What is Budgeting Software? (2024)

What is budgeting?

Budgeting is the tactical implementation of a company’s strategy or strategic plan. To deliver the financial and operational goals in the strategic plan, an organization needs to translate its long-range plan into a detailed set of expected revenues and expenses that can be measured to track performance. These can be refined and adjusted along the way to keep on track with achieving the desired business outcomes.

Budgeting process

The typical budgeting process is translating a long-range plan or company strategy into annual operating plans that are pushed down to finance, lines of business, and operations. This communicates the financial targets across the organization in every line of business, from finance to operations. The targets can be financial and operationally aligned, such as revenue and expense budgets, HR costs, marketing expenses, project costs and revenues, capital expenses, and more.

The budgeting process requires analyzing and comparing actual versus expected financial performance to determine how to allocate expenditures for the organization to achieve the budget targets set.

Effective budgeting and forecasting helps you create goal-oriented plans that are continuously updated and analyzed. Elements include:

  • Detailed manufacturing budgets
  • Expense budgets
  • Capital expenditure budgets
  • Detailed revenue budgets
  • Cash-flow budgets

Planning and budgeting software

Planning and budgeting software is designed to make the process of planning and budgeting as efficient as possible for finance and operations. Planning and budgeting software delivered in the cloud today allows finance and operational budget stakeholders to easily collaborate on one platform to ensure they are working a single, connected, enterprise-wide plan and budget.

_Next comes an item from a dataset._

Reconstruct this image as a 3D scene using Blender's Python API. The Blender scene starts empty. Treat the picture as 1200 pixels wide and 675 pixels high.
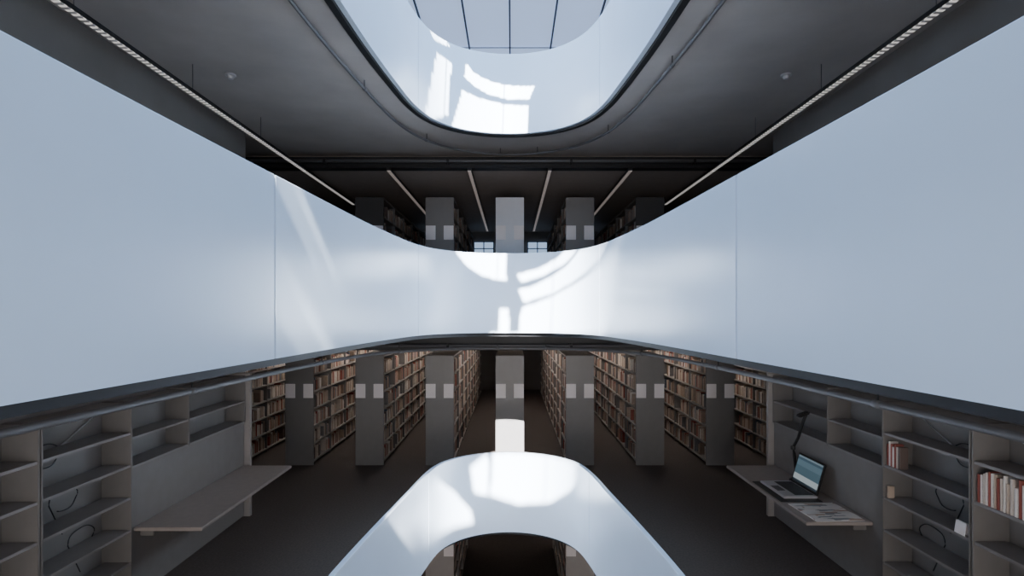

Planning and budgeting software today must be intelligent, make use of predictive planning, and have embedded AI and data science to help budget stakeholders spend less time with low-value tasks and more time managing the business. When looking at selecting a planning and budgeting tool for your organizations, there are five major things you should consider:

1. Built-in planning intelligence and best practice planning and budgeting frameworks

A planning and budgeting solution should not only be a blank canvas for modeling, but it should contain planning intelligence and purpose-built capabilities for: predictive planning; driver-based budgeting; robust, “what-if” scenario modeling; sandboxing; top-down and bottom-up budgeting; and approvals and workflows as best practices that you can start using right away.

Also, you should expect purpose-built and supported modules—such as long-range planning, workforce planning, capital asset, and project financial planning—that are fully functioning modules, designed to work together and are seamlessly integrated with existing customer-specific planning processes.

2. Capabilities that span finance, operations, and line-of-business planning, and budgeting

You must look for a connected planning platform that is a truly comprehensive solution which provides not just financial planning, but also operational planning and modeling to address lines of business, such as HR, IT, supply chain, and sales. This should be developed and maintained by the vendor—not just an add-on available in a "marketplace."

3. Users have the ability to perform large-scale, free-form financial and operational modeling

The demands of today’s fast-paced, agile business models require the ability to model financial and operational scenarios easily. A key capability behind this is the system’s ability to take in and process large volumes of data to be used in free-form modeling.

It is critical to have a powerful back-end engine to handle the vast amount of data that businesses use for such analytics today. Also make sure that scalability across large volumes of data and users can be easily handled. Your planning and forecasting solution absolutely must be able to live up to the vendors’ promises about ad-hoc modeling.

4. Robust management and financial reporting

Reporting can be a catch phrase for doing a lot of different things. You might want to do ad-hoc analysis, slicing and dicing your data. You might just want to use a standard dashboard for status updates. You probably still require a standard pack of pixel-perfect reports that can easily be printed.

And most organizations are looking to modernize and streamline their management reporting by adding collaborative narrative elements when preparing their reporting packages. Make sure that planning systems can do all of these—not just as a demo, as with imposter planning systems.

A comprehensive EPM planning solution should be able to handle all your reporting requirements, including dashboards, ad-hoc analysis, pixel-perfect financial statements, and complete narrative reports, and all of this should be possible via browsers, mobile devices, and other familiar tools. All reporting requirements from complex budget books with narrative to ad-hoc analysis, should be available in spreadsheet interfaces that finance professionals are familiar with and can easily use. This kind of flexibility is important because the fast-changing nature of global business requires a lot of ad-hoc analysis and must not compromise data security.

5. Automated financial data analysis through embedded machine learning (ML)

Emerging technologies, such as machine learning, are quickly changing business practices. Through the use of data science, predictive analytics can uncover correlations, outliers, or exceptions that a person alone wouldn’t be able to recognize. It can materially improve the accuracy of planning and greatly reduce time spent in planning processes and also reduce the time spent on analyzing data.

Cloud budgeting and planning

Oracle Fusion Cloud Enterprise Performance Management (EPM) has embedded capabilities in the form of Intelligent Performance Management Insights (IPM Insights) that allow finance and operational budgeting and planning stakeholders to focus on taking action on anomalies and outliers and remove bias from your forecasts by leveraging built-in data science—without the need for data scientists.